‘De fans van Feyenoord hebben mij wellicht in het begin onderschat’
Feyenoord maakt een geweldig seizoen door en Jan-Arie van der Heijden geldt de afgelopen maanden als een van de steunpilaren van wat weleens de eerste Rotterdamse kampioensploeg van het nieuwe millennium kan zijn. De voormalige verdediger van Ajax, Willem II en Vitesse werd in zijn eerste seizoen in De Kuip nog met enige scepsis begroet, maar is er de laatste tijd toch uitgegroeid tot een soort cultheld.
“Als ik denk aan de mannen die dat vroeger waren vind ik mezelf eigenlijk geen typische cultheld. Maar misschien komt het doordat sommige mensen in Rotterdam mij in eerste instantie hebben onderschat. Ze zien nu wat ik echt kan”, vertelt hij in gesprek met ELF Voetbal. “Ik heb wat foutjes gemaakt, zoals iedereen weleens overkomt. Maar voetballen kan ik wel. En ik ben dit seizoen ook echt gegroeid in mijn rol als verdediger. Ik heb daardoor blijkbaar fans erbij.”

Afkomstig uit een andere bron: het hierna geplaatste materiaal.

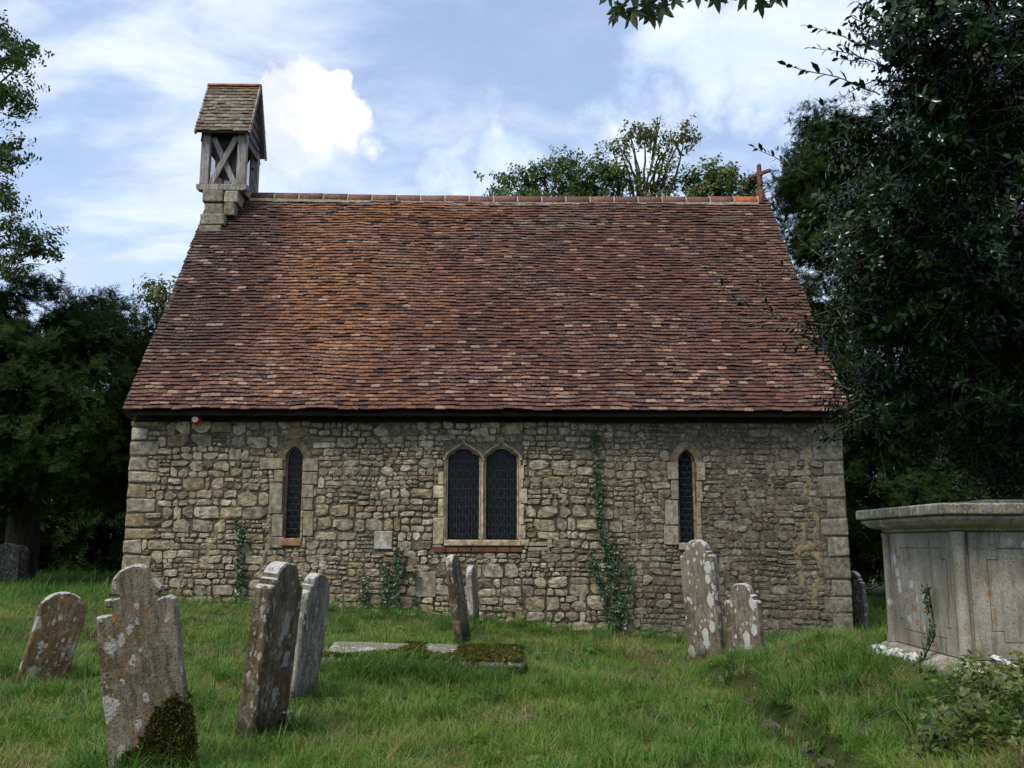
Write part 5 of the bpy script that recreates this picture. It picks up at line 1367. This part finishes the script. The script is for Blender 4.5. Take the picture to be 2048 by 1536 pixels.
for px, Y, nl, L in ((((1760, 190), (1690, 160), (1620, 142), (1566, 128)), 4.4, 13, 0.062), (((1770, 110), (1690, 75), (1612, 50)), 5.2, 15, 0.05), (((1760, 130), (1690, 105), (1615, 95)), 5.2, 12, 0.05), (((1760, 60), (1700, 30), (1740, 5)), 5.0, 11, 0.052),
                     (((1620, 350), (1560, 320), (1505, 292)), 5.6, 13, 0.05), (((1700, 260), (1660, 225), (1638, 205)), 5.0, 9, 0.055),
                     (((1660, 650), (1570, 640), (1500, 615), (1450, 580), (1422, 540)), 6.0, 20, 0.055), (((1560, 640), (1532, 610), (1517, 565)), 6.0, 11, 0.052), (((1620, 660), (1560, 655), (1495, 650)), 6.0, 11, 0.055),
                     (((1660, 610), (1600, 560), (1555, 520)), 6.2, 12, 0.05), (((1700, 780), (1665, 760), (1630, 740)), 6.3, 11, 0.052), (((1740, 830), (1690, 850), (1645, 880)), 6.4, 12, 0.052), (((1720, 800), (1690, 810), (1660, 830)), 6.4, 10, 0.05), (((1690, 900), (1665, 880), (1640, 895)), 6.5, 8, 0.05), (((1650, 520), (1600, 480), (1560, 440)), 6.0, 11, 0.05)):
    sprig(px, Y, nl, L, hol)

def facing(d):
    '''basis with +Y along d and +Z roughly towards the viewer'''
    y = Vector(d).normalized(); x = y.cross(Vector((0, -1, 0))).normalized(); z = x.cross(y); return Matrix((x, y, z)).transposed()
# sycamore spray hanging into the top of the view
syc = empty('sycamore_branch', at(1400, -160, 4.5)); tag(syc, 'overhanging sycamore branch with lobed leaves at the top edge', 'branch')
SL_ = []
for k in range(3):
    V, F = lobed(1.0); V[:, 2] += np.array([0.05 * nz(p_[0] * 3, p_[1] * 3, k) for p_ in V]); SL_.append(mk_mesh('leaf', V, F, M_SYC, False))
for tw_ in [([at(1620, -330, 4.8), at(1400, -130, 4.5), at(1270, -40, 4.4), at(1225, -10, 4.4)], (0.014, 0.004)), ([at(1400, -130, 4.5), at(1430, -60, 4.4), at(1520, -20, 4.4)], (0.008, 0.003))]: limbs(syc, [tw_], M_TWIG, 'twig')
for (u, v, L, an) in ((1240, 10, 0.115, 200), (1262, 22, 0.12, 170), (1290, 6, 0.12, 150), (1325, 12, 0.12, 190), (1300, 28, 0.09, 165), (1232, 28, 0.07, 215), (1345, 0, 0.08, 140), (1395, -18, 0.10, 180), (1432, -10, 0.10, 170), (1450, -16, 0.09, 150), (1490, -10, 0.10, 200), (1520, 2, 0.09, 170), (1545, -6, 0.09, 150), (1270, -20, 0.12, 180), (1320, -25, 0.12, 160), (1220, -15, 0.11, 210), (1565, -14, 0.08, 160)):
    o = link('leaf', SL_[rnd.randrange(3)], syc); p_ = at(u, v - 4, 4.4 + rnd.uniform(-0.1, 0.1)); d = Vector((math.sin(R(an)), rnd.uniform(-0.4, 0.4), math.cos(R(an)))).normalized()
    qm = Matrix.Translation(p_ - syc.location) @ facing(d).to_4x4() @ Matrix.Rotation(R(rnd.uniform(-35, 35)), 4, 'Y') @ Matrix.Scale(L * 1.3, 4)
    o.matrix_basis = qm

# ------------------------------------------------------------------ climbers and low plants
def climber(label, strands, dens, width, stemr=0.006, name='ivy'):
    """strands: lists of pixels on the wall face"""
    w0 = church.matrix_basis @ Vector((wl(*strands[0][0])[0], 0, 0)); root = empty(name, (w0.x, w0.y - 0.12, ground(w0.x, w0.y - 0.2))); tag(root, label, 'ivy')
    q = MB(); P, D = [], []
    for st in strands:
        pts = []
        for (u, v) in st:
            x, z_ = wl(u, v, -0.06); pts.append(church.matrix_basis @ Vector((x, -0.06, z_)) - root.location)
        q.tube(pts, stemr, 4)
        for i in range(len(pts) - 1):
            L_ = (pts[i + 1] - pts[i]).length
            for _ in range(int(L_ * dens)):
                t = rnd.random(); p_ = pts[i].lerp(pts[i + 1], t)
                if nz(p_.x, p_.z, 2, 5) < -0.16: continue
                wv = width * (0.6 + 0.7 * abs(nz(p_.x, p_.z, 1, 4)))
                P.append(tuple(p_ + Vector((rnd.gauss(0, wv * 0.5), rnd.uniform(-0.05, 0.01), rnd.gauss(0, 0.04))))); D.append((Vector((rnd.uniform(-0.5, 0.5), -1, rnd.uniform(-0.2, 0.6)))).normalized())
    q.build('stem', M_TWIG, root, True); crown('leaves', IVY, P, D, 0.75, 1.25, root)
climber('tallest ivy climbing the wall between the two-light window and far lancet', [[(1232, 1262), (1222, 1150), (1200, 1040), (1195, 960), (1192, 870)], [(1225, 1260), (1205, 1180), (1180, 1110)], [(1240, 1260), (1255, 1190), (1258, 1130)], [(1230, 1255), (1240, 1170), (1225, 1070)], [(1195, 1000), (1192, 930)]], 52, 0.05)
climber('thin ivy strand below the near lancet window', [[(478, 1250), (482, 1160), (480, 1050)], [(480, 1110), (486, 1070)]], 50, 0.045)
climber('straggling ivy on the wall left of the two-light window', [[(795, 1255), (792, 1180), (798, 1100)], [(762, 1250), (770, 1180), (775, 1130)]], 62, 0.055)
climber('short ivy strand near the pale grey headstone', [[(728, 1250), (726, 1200), (733, 1150)]], 36, 0.04)
climber('thinnest ivy strand under the corner of the two-light window', [[(838, 1250), (832, 1200), (830, 1140)]], 34, 0.03)
climber('weedy growth at the foot of the wall near the old cracks', [[(455, 1245), (500, 1235), (560, 1240)], [(400, 1240), (430, 1225)], [(380, 1235), (400, 1222)]], 42, 0.08)
# ivy sprig up the tomb end
iv = empty('ivy_sprig', (tx0 - 0.03, ty0 + td * 0.28, T0)); tag(iv, 'dark ivy sprig creeping up the end of the chest tomb', 'ivy')
q = MB(); pts = [Vector((-0.14, 0.05, ZCH0 - 0.1)), Vector((-0.02, 0.0, ZCH0 + 0.15)), Vector((-0.01, 0.05, ZCH0 + 0.35)), Vector((-0.01, 0.08, ZCH0 + 0.52))]; q.tube(pts, 0.006, 5); q.build('stem', M_TWIG, iv, True)
P, D = [], []
for _ in range(42): t = rnd.random() ** 1.4 * 2.99; i = int(t); p_ = pts[i].lerp(pts[i + 1], t - i); P.append(tuple(p_ + Vector((-0.01, rnd.gauss(0, 0.018), 0)))); D.append((-1, rnd.uniform(-0.4, 0.4), 0.2))
crown('leaves', IVY, P, D, 0.5, 0.8, iv)
# brambles on the bank below the tomb
br = empty('bramble', (2.75, 6.2, ground(2.75, 6.2))); tag(br, 'yellow-green bramble bush sprawling below the chest tomb', 'bush')
P, D = [], []
for _ in range(300):
    u, v = rnd.uniform(1850, 2150), 1345 + 175 * rnd.random() ** 1.3
    if v < 1345 + 0.35 * (1990 - u): continue
    g_ = on_ground(u, v, 6.0); top = 0.03 + 0.13 * ss(u, 1860, 2000) * (0.8 + 0.6 * nz(g_.x, g_.y, 0, 3))
    if g_.y > ty0 - 0.25 or nz(g_.x, g_.y, 3, 3.0) < -0.12: continue
    P.append(tuple(g_ - br.location + Vector((0, 0, rnd.uniform(0.0, max(0.04, top)))))); D.append((rv() * 0.8 + Vector((-0.1, -0.4, 0.8))).normalized())
crown('leaves', BRM, P, D, 0.4, 0.75, br)
spec = []
for _ in range(9):
    x, y = rnd.uniform(2.5, 3.3), rnd.uniform(5.2, 6.4); z_ = ground(x, y); spec.append(([(x, y, z_), (x - 0.2, y - 0.2, z_ + 0.22), (x - 0.5, y - 0.3, z_ + rnd.uniform(0.02, 0.15))], (0.004, 0.002)))
for tw_ in spec: limbs(br, [tw_], M_TWIG, 'cane')
# moss on the big gravestone's foot and on the ledger
def tuft():
    b_ = PB()
    for _ in range(14):
        d = (rv() + Vector((0, 0, 1.0))).normalized(); b_.put(leafmesh(rnd.uniform(0.018, 0.035), 0.010, 0.2, 0.6, 1, lambda t: 1 - 0.5 * t), xf(Vector((rnd.uniform(-.012, .012), rnd.uniform(-.012, .012), 0)), d, rnd.uniform(-1, 1)))
    return b_
MOS = [tuft().mesh('moss_tuft', [M_MOSS]) for _ in range(4)]
P, D = [], []
for _ in range(2600):
    x, z_ = rnd.uniform(-0.16, 0.27), rnd.uniform(-0.12, 0.52)
    lim = 0.17 + 0.30 * ss(x, -0.16, 0.16) + 0.07 * nz(x, z_, 0, 11)
    if z_ > lim - rnd.random() ** 3 * 0.16: continue
    P.append((x, -0.064 + rnd.uniform(-0.01, 0.0), z_)); D.append((rnd.uniform(-0.5, 0.5), -1, rnd.uniform(-0.5, 0.1)))
crown('moss', MOS, P, D, 0.6, 1.1, GB)
P, D = [], []
for _ in range(2600):
    x, y = rnd.uniform(-1.05, 1.05), rnd.uniform(-0.42, 0.42)
    if nz(x, y, 4, 2.2) + 1.0 * ss(x, 0.2, 0.5) - 0.25 * ss(-x, 0.1, 0.5) + 0.9 * ss(-y, -0.1, 0.3) < 0.12: continue
    P.append((x, y, 0.30 - 0.03 * x + 0.07 * (y + 0.42) / 0.84)); D.append((rnd.uniform(-0.6, 0.6), rnd.uniform(-0.6, 0.6), 1))
crown('moss', MOS, P, D, 0.8, 1.3, led)
# yarrow head
fl = empty('yarrow_flower', on_ground(566, 1470, 7.2) + Vector((0.03, -0.1, 0))); tag(fl, 'white flat-topped flower head beside the tall dark headstone', 'flower')
hgt = at(568, 1424, fl.location.y).z - fl.location.z
q = MB(); q.tube([(0, 0, -0.02), (0.01, 0, hgt * 0.6), (0, 0, hgt)], 0.003, 5); q.build('stem', M_GRASS2, fl)
b_ = PB()
for _ in range(70):
    a, r_ = rnd.uniform(0, 6.28), 0.055 * math.sqrt(rnd.random()); b_.put(leafmesh(0.013, 0.012, 0.1, 0.2, 2), xf(Vector((r_ * math.cos(a), r_ * math.sin(a), hgt + rnd.uniform(-0.008, 0.006))), (math.cos(a * 3), math.sin(a * 3), 0.25), 0))
link('flower_head', b_.mesh('flower_head', [M_PETAL]), fl)

# ------------------------------------------------------------------ grass
GR = [proto_grass(30, 0.085, 0.07, 0.20, 0.10, 0.75, 0.007).mesh('grass_tuft', [M_GRASS, M_STRAW]) for _ in range(4)]
GR += [proto_grass(28, 0.07, 0.14, 0.32, 0.05, 0.7, 0.008).mesh('tall_grass_tuft', [M_GRASS2, M_STRAW]) for _ in range(3)]
GR += [proto_grass(28, 0.09, 0.06, 0.18, 0.55, 0.9, 0.007).mesh('dry_grass_tuft', [M_GRASS, M_STRAW]) for _ in range(3)]
GR += [proto_grass(7, 0.06, 0.25, 0.42, 0.75, 0.5, 0.004).mesh('seed_stalks', [M_GRASS, M_STRAW]) for _ in range(2)]
wd_ = proto_broad(0.07, 8, 0.05); GR.append(wd_.mesh('broad_weed', [M_GRASS2, M_TWIG]))
P, E, S, I = [], [], [], []
def wall_in(x, y):
    c_, s_ = math.cos(-CH_ROT), math.sin(-CH_ROT); lx, ly = (x - CH_C.x) * c_ - (y - CH_C.y) * s_, (x - CH_C.x) * s_ + (y - CH_C.y) * c_
    return abs(lx) < HALF + 0.03 and -0.05 < ly < DEPTH
tall_spots = [(-0.9, 9.7, 1.3, 0.28), (-0.9, 11.0, 1.4, 0.3), (-1.85, 7.4, 0.45, 0.3), (-2.0, 9.0, 0.4, 0.3), (-2.3, 6.0, 0.5, 0.3), (2.75, 12.9, 0.5, 0.4), (3.2, 12.6, 0.5, 0.4), (3.0, 6.6, 0.5, 0.4), (-4.5, 9.2, 0.5, 0.3), (-0.9, 14.6, 0.5, 0.4)]
def scatter(n_, ya, yb, scale):
    k = 0
    while k < n_:
        y = ya + (yb - ya) * rnd.random() ** 1.25; x = rnd.uniform(-1, 1) * (0.60 * y + 1.2)
        k += 1
        if wall_in(x, y): continue
        if tx0 - 0.12 < x and ty0 - 0.12 < y < ty0 + td + 0.15: continue
        if abs(x + 0.93) < 1.0 and -0.30 + 0.12 * nz(x, 0, 0, 3) < y - 10.35 < 0.39: continue
        eg = 2.12 + 0.06 * (y - 6.5) + 0.10 * nz(x * 0.2, y * 1.1, 3.3)
        if eg - 0.13 < x < eg + 0.02 and y < 11.8 and rnd.random() < 0.35: continue
        dry = nz(x, y, 20, 0.9) + 0.5 * nz(x, y, 9, 2.7); sc = rnd.uniform(0.6, 1.25) * scale * (1 + 0.45 * nz(x, y, 40, 1.6)); tall = 0
        for (tx, ty, rx, ry) in tall_spots: tall = max(tall, 1 - math.hypot((x - tx) / rx, (y - ty) / ry))
        if y > 14.9: tall = max(tall, 0.3)
        tall += 0.35 * max(0, nz(x, y, 31, 0.8))
        if rnd.random() < tall * 1.3: i = rnd.choice([4, 5, 6]); sc *= 1.0 + 0.35 * tall
        elif dry > 0.04 and rnd.random() < 0.32 + 1.3 * dry: i = rnd.choice([7, 8, 9])
        elif rnd.random() < 0.06: i = rnd.choice([10, 11])
        elif rnd.random() < 0.06: i = 12; sc *= rnd.uniform(0.6, 1.3)
        else: i = rnd.choice([0, 1, 2, 3, 0, 1, 2, 3, 4])
        P.append((x, y, ground(x, y))); E.append((rnd.uniform(-0.15, 0.15), rnd.uniform(-0.15, 0.15), rnd.uniform(0, 6.28))); S.append(sc); I.append(i)
scatter(9000, 4.8, 10.0, 0.95)
scatter(8500, 9.0, 19.0, 1.0)
scatter(3500, 17.0, 27.0, 1.3)

for _ in range(170):
    y = rnd.uniform(5.6, 11.6); x = 2.12 + 0.06 * (y - 6.5) + 0.10 * nz(0.46, y * 1.1, 3.3) + rnd.uniform(0.03, 0.2)
    P.append((x, y, ground(x, y))); E.append((rnd.uniform(-0.25, 0.25), rnd.uniform(-0.35, 0.15), rnd.uniform(0, 6.28))); S.append(rnd.uniform(0.45, 0.95)); I.append(rnd.choice([4, 5, 6, 7, 8, 9, 12, 0, 1]))
o = instancer('grass', GR, P, E, S, I); tag(o, 'rough churchyard grass with dry patches and taller tufts', 'grass', kind='stuff')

Bij een cultheld horen natuurlijk ook bijnamen, al snapt Van der Heijden, die nog nooit een Bacard-cola heeft genuttigd en sowieso bijna geen alcohol drinkt, niet waar Baco-Arie vandaan komt. Dan is hij meer te spreken over Jan-Scharie: “Die heb ik sinds dit seizoen bij Feyenoord. Die vind ik wel leuk. Het zegt ook wel iets over mij als verdediger. Ik ben vooral een voetballend ingestelde verdediger.”